Zwei schwarze Mercedes donnern mit übersetzter Geschwindigkeit dem Dorfausgang von Schwarzenbach SG entgegen. In einer leichten Linkskurve kommt eines der Autos während eines Überholmanövers von der Strasse ab und kracht mit über 150 km/h in eine Steinmauer.
Tonnenschwere Steine werden durch die Luft geschleudert. Danach schlittert das Wrack zurück auf die Hauptstrasse, wo es Sekundenbruchteile später mit 73 km/h vom zweiten Mercedes gerammt wird.

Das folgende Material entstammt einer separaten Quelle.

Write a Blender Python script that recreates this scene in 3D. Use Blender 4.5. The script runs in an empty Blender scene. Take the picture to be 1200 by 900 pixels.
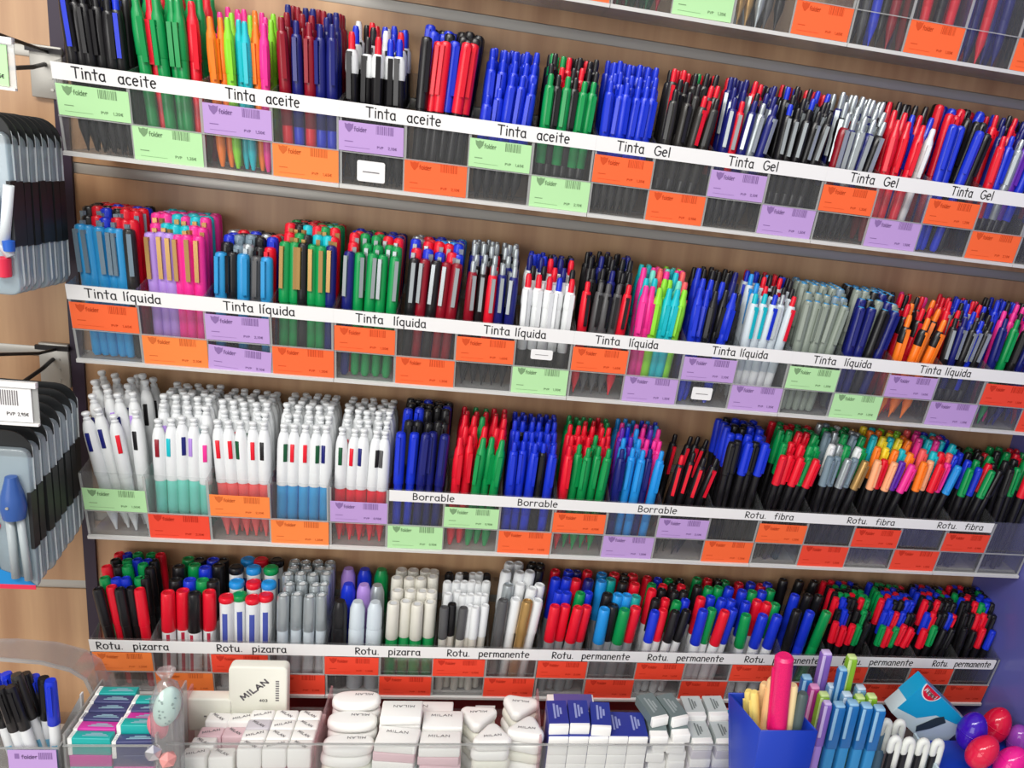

Anklage wegen fahrlässiger Tötung
Aussergewöhnlich: In beiden Autos sitzen Frauen am Steuer. Während die Bosnierin Selma Z.* (†25) bei dem heftigen Unfall Ende März 2017 ihr Leben verliert, kommen ihre Schweizer Freundin Martina F.** (27) und ihr Beifahrer im zweiten Unfallwagen mit dem Schrecken davon.
Nun, fast drei Jahre nach dem Crash, muss sich die Überlebende in der kommenden Woche vor dem Kreisgericht Wil SG verantworten. Die Staatsanwaltschaft fordert für Martina F. unter anderem wegen fahrlässiger Tötung eine Haftstrafe von 4½ Jahren.
Der Vorwurf der Anklage: Martina F. habe sich vor dem Todesdrama ein Raserrennen mit Selma Z. geliefert. «Ein Rennen? Das kann ich mir nicht vorstellen», sagt die Mutter (47) der Toten zu BLICK.
Ihr macht vielmehr das Verhalten von Martina F. zu schaffen. Diese soll nach dem Unfall ihren Ex-Freund angerufen haben, damit dieser ihren Mercedes bergen kommt. Wollte sie abhauen?
Mutter der Toten fordert gerechte Bestrafung
«Ich weiss es auch nicht», sagt die Mutter von Selma Z. ratlos. «Die ganze Geschichte macht mich nicht wütend, sondern einfach nur unglaublich traurig. Ich wünsche mir, dass sie ihre gerechte Strafe erhält.»
Die beiden jungen Frauen hatten sich schon von Kindesbeinen an gekannt und galten als beste Freundinnen. Vor dem Unfall, der sich gegen Mitternacht ereignete, waren die beiden in Wil im Ausgang, wo sie anscheinend tief ins Glas schauten.
Bei Coiffeuse Martina F. wurden 1,1 Promille, bei der im Firmenauto ihres Vaters verstorbenen Lidl-Verkäuferin Selma Z. gar 1,7 Promille Alkohol festgestellt. Und, wie der Verteidiger von F. in einem Communiqué schreibt, seien bei der Verunfallten auch noch THC im Blut und ein Abbauprodukt von Kokain im Blut gefunden worden.
Verteidigung bestreitet Raserrennen
Die Beschuldigte habe ihren Mercedes noch abgebremst, als sie gemerkt habe, dass sie von Selma Z. überholt werde. «Es trifft darum nicht zu, dass ein Fahrzeugrennen stattfand», so der Anwalt. Darüber hinaus basiere die Anklageschrift «in wesentlichen Punkten auf Interpretationen, die nicht zutreffen».
Die Eltern der Verunfallten Selma Z. treten im Gerichtsverfahren als Privatkläger auf und fordern eine Entschädigung von 40'000 Franken. Das Geld soll gespendet werden, wie die Mutter zu BLICK sagt. Für Martina F. gilt die Unschuldsvermutung.